While the women said they realized immediately that they would have to give up artistic control, they were surprised to see the project turn into “a subtle experiment of human nature,” where they learned their own limitations and levels of trust.

The results were prolific, both in the styles of art attempted and the amount of work completed.

“It allowed us to go places we might not have gone otherwise; you’re not attached to the piece like you would be if it were your own,” said Askevold. “The creativity, it’s a bit like being a kid.”

Stika and Askevold said the amount of work completed would’ve been impossible individually, when they feel the pressure to finish a complete work for a show or feel the need to have a vision of the work from beginning to end. With the sketchbooks, spontaneity ruled – the artists used everything from “magic markers, pen and ink, and paints to stick pins and magazine cutouts.” And there were no worries of “screwing up” what someone else started: “You know the next artist will come along and save your butt,” Stika said.

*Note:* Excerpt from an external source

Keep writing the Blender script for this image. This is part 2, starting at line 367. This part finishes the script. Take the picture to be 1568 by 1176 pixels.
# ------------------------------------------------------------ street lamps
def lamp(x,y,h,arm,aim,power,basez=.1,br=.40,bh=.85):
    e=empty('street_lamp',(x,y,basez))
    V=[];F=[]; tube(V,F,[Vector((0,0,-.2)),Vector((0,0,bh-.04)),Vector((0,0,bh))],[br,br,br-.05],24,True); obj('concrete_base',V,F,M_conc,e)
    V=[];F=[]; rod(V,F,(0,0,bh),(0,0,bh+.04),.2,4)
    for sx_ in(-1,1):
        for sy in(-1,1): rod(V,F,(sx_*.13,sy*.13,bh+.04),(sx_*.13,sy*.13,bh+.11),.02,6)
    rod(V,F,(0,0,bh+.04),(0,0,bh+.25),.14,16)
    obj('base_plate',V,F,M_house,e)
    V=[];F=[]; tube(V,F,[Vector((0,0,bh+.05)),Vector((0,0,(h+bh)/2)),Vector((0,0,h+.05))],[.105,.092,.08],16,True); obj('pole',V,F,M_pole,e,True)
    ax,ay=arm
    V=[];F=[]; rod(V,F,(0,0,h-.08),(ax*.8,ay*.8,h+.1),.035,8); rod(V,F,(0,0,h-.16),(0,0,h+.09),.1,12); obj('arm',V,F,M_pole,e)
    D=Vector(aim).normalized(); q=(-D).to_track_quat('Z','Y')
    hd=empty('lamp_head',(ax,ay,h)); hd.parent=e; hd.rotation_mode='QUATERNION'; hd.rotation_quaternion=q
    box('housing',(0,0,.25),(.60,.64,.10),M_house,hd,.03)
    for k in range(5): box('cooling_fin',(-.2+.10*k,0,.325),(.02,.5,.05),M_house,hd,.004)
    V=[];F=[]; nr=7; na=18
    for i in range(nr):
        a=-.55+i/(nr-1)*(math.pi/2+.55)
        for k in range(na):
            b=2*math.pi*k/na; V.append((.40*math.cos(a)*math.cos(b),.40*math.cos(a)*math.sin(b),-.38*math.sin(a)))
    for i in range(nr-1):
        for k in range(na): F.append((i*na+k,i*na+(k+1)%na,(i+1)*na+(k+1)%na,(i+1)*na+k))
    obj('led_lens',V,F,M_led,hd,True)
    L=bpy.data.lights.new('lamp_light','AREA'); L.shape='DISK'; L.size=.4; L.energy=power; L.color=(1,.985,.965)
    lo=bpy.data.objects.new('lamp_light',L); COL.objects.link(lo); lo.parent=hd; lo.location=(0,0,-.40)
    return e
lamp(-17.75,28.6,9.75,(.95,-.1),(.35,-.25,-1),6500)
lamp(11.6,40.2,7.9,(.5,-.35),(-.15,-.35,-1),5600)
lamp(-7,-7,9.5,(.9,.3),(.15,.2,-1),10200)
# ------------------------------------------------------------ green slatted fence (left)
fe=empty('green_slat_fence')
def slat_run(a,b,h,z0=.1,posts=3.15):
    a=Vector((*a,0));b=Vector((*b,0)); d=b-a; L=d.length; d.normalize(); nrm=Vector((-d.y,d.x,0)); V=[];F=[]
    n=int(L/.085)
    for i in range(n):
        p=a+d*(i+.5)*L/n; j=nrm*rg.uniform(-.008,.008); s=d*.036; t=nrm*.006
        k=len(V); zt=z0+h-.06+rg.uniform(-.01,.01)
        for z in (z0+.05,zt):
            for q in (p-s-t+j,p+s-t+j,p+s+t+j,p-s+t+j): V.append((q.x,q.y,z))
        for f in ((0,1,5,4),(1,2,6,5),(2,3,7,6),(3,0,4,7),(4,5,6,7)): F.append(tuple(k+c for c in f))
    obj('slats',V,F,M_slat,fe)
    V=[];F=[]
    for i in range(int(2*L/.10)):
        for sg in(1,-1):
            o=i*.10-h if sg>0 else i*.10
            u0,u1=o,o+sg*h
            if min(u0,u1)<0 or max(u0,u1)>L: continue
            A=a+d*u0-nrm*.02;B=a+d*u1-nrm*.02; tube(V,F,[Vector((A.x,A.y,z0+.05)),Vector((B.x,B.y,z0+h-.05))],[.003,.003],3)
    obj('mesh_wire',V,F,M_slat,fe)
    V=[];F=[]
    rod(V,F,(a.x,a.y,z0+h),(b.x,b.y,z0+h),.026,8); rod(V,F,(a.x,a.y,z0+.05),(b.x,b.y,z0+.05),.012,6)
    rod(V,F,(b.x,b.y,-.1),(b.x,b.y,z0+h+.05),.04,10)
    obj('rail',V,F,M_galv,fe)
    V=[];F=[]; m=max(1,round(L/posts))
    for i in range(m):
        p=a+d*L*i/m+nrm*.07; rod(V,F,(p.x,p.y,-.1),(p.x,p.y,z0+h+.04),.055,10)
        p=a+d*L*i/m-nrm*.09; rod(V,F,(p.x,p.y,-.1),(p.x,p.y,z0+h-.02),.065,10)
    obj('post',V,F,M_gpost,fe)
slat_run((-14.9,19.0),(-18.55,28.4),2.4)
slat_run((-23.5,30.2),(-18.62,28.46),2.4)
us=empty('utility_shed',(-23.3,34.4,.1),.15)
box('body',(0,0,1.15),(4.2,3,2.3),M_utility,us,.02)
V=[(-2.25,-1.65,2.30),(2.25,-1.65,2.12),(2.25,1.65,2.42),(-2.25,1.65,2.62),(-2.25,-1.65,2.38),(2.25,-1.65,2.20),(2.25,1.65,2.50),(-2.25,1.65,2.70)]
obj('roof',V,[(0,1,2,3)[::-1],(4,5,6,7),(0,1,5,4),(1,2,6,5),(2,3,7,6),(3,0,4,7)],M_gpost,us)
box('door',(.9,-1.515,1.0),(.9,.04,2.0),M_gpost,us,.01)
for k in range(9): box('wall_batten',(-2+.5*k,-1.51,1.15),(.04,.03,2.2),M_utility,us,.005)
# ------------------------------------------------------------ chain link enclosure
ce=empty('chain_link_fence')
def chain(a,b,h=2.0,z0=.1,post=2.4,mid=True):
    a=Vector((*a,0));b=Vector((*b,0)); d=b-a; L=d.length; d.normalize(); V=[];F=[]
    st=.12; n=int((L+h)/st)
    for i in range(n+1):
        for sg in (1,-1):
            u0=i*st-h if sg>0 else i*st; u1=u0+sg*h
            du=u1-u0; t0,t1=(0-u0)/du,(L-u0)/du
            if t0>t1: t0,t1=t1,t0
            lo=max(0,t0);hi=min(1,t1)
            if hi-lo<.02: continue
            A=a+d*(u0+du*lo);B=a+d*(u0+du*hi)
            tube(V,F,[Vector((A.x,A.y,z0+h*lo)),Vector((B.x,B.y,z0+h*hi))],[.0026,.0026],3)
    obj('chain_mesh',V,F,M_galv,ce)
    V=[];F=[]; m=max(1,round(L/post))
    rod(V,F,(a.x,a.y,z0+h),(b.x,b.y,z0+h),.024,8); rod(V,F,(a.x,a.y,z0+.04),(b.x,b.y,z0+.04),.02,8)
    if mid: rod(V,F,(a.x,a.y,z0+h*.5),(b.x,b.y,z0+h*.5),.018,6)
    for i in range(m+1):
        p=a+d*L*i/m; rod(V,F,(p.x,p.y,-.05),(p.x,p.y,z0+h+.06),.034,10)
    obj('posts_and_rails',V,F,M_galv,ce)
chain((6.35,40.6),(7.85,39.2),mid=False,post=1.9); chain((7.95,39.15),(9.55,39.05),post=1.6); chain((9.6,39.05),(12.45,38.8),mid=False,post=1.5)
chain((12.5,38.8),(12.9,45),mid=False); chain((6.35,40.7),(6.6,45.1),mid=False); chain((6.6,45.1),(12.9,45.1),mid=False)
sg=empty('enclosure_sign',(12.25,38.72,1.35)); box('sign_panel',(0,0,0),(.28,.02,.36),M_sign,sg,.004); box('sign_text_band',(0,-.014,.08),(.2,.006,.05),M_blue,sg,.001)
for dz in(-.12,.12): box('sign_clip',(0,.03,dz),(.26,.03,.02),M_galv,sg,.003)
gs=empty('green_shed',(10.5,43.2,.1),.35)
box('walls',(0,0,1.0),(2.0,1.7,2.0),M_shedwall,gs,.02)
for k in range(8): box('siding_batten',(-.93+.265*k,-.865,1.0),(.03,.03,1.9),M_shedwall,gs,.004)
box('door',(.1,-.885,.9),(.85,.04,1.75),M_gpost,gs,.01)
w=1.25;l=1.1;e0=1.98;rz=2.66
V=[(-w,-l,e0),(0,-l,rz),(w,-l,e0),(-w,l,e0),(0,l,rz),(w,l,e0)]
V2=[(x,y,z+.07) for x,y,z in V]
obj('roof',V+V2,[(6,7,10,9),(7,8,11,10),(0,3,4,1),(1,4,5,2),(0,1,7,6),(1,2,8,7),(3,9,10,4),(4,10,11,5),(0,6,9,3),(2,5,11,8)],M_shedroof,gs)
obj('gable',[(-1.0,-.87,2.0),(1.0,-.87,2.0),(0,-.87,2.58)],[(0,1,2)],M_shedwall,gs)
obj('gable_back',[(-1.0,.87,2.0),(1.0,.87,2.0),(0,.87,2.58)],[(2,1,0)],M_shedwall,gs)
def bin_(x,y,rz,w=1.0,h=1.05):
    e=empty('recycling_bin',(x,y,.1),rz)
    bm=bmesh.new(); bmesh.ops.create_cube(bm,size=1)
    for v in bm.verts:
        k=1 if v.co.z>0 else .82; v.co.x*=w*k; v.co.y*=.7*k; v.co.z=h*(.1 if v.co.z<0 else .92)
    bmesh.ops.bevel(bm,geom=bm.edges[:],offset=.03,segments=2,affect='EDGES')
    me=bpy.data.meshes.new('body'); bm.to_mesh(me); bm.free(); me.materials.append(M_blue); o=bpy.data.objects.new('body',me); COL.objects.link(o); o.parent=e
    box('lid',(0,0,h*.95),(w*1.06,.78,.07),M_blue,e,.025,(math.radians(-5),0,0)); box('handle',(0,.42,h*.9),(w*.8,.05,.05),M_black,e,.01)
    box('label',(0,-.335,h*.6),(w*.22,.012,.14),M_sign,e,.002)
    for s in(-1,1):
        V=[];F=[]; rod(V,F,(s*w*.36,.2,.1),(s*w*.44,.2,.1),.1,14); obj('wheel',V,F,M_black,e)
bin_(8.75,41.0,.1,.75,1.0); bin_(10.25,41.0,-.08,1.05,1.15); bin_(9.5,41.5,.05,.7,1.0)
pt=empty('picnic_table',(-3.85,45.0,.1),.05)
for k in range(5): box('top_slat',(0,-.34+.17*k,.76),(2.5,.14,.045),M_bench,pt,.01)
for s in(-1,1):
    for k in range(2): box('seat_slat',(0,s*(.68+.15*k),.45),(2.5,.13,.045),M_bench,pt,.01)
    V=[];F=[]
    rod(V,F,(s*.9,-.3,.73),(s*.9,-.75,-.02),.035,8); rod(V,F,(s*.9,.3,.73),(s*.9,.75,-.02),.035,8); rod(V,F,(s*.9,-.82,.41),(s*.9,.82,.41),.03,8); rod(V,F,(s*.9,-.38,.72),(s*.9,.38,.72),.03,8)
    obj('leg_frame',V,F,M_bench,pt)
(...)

To turn the sketchbooks into gallery material, the women cut out pieces of different pages, glued them to painted wooden blocks and arranged them to make about 40 three-dimensional collages. The show will also include demonstrations of how the women’s work evolved: “There are seven images where, thankfully, we had the presence of mind to make color copies before each artist passed it on to the next, so you’re able to see how they changed with each step,” Stika said.

Work with the sketchbooks is done, but the women are planning another collaborative project, and said each artist has probably taken some of the creativity gleaned from one another into their own individual works. Stika plans on writing a workbook detailing the project.

“I think it’s something valuable to pass along, and to encourage other artists to try something like this where there’s no ego, no ownership,” she said.